Für Sportjournalisten sind es diese Recherchen, die zeigen, was die Disziplin kann, wenn man ihr Zeit und Raum lässt. Schon deshalb wird "der Ziegelstein" bald in vielen Regalen zu finden sein.

Anders als im Journalismus üblich, schreiben in diesem Heft auch die Akteure selbst. "Wir haben bewusst mit Sportlern zusammengearbeitet, ihnen die Möglichkeit gegeben, ihre Sicht der Dinge darzulegen", sagt Gertsch. Das sei gut angekommen: Aktive Sportler hätten sich am Crowdfunding beteiligt - dem offiziell einzigen Weg, einen der Ziegelsteine zu bekommen. In diesen Tagen wird das Magazin versendet. Die Auflage liegt bei nur knapp 10 000 Exemplaren. Das ist gewollt. Limited Edition, ein alter Trick.

Und jetzt? Was, wenn Sportler, Verleger und Leser nach einer Fortsetzung verlangen? Gertsch und Krogerus winken ab. Nachdruck sei ausgeschlossen, eine Nummer Zwei werde es erst recht nicht geben. Was man sich allerdings vorstellen könne: Podcasts, Veranstaltungen.
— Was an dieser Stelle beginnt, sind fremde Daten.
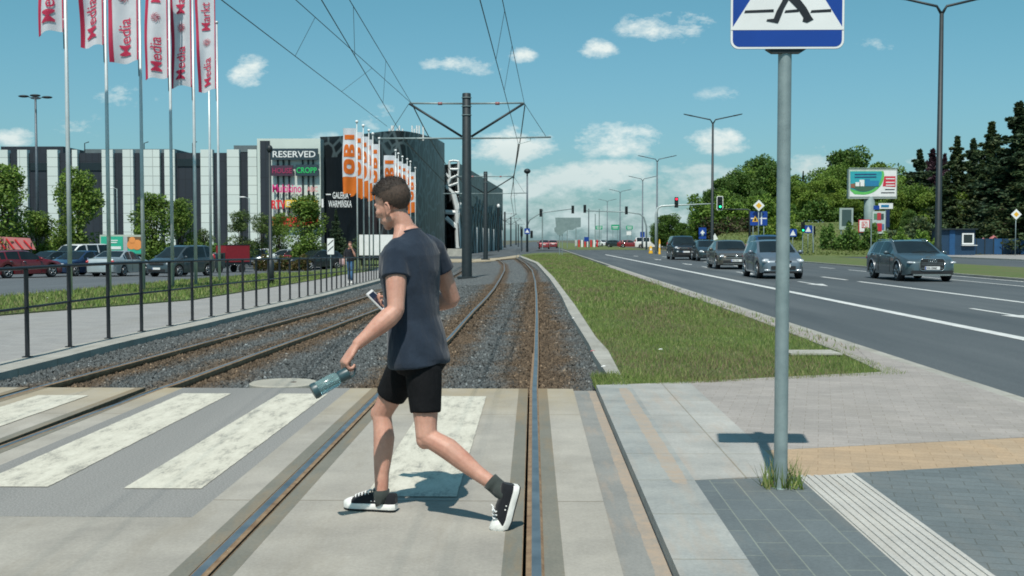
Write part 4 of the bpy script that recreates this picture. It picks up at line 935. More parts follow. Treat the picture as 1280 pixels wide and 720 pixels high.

Eigentlich aber wolle man mit dem Magazin, das, so heißt es auf der letzten Seite, auch zum Gewichtheben oder als Schneidebrett verwendet werden kann, "einen Standard setzen", sagt Krogerus. "Für mich ist N°1 ein Maßstab: Sollte ich je wieder ein Magazinprojekt machen, muss es mindestens so gut werden wie dieses Heft."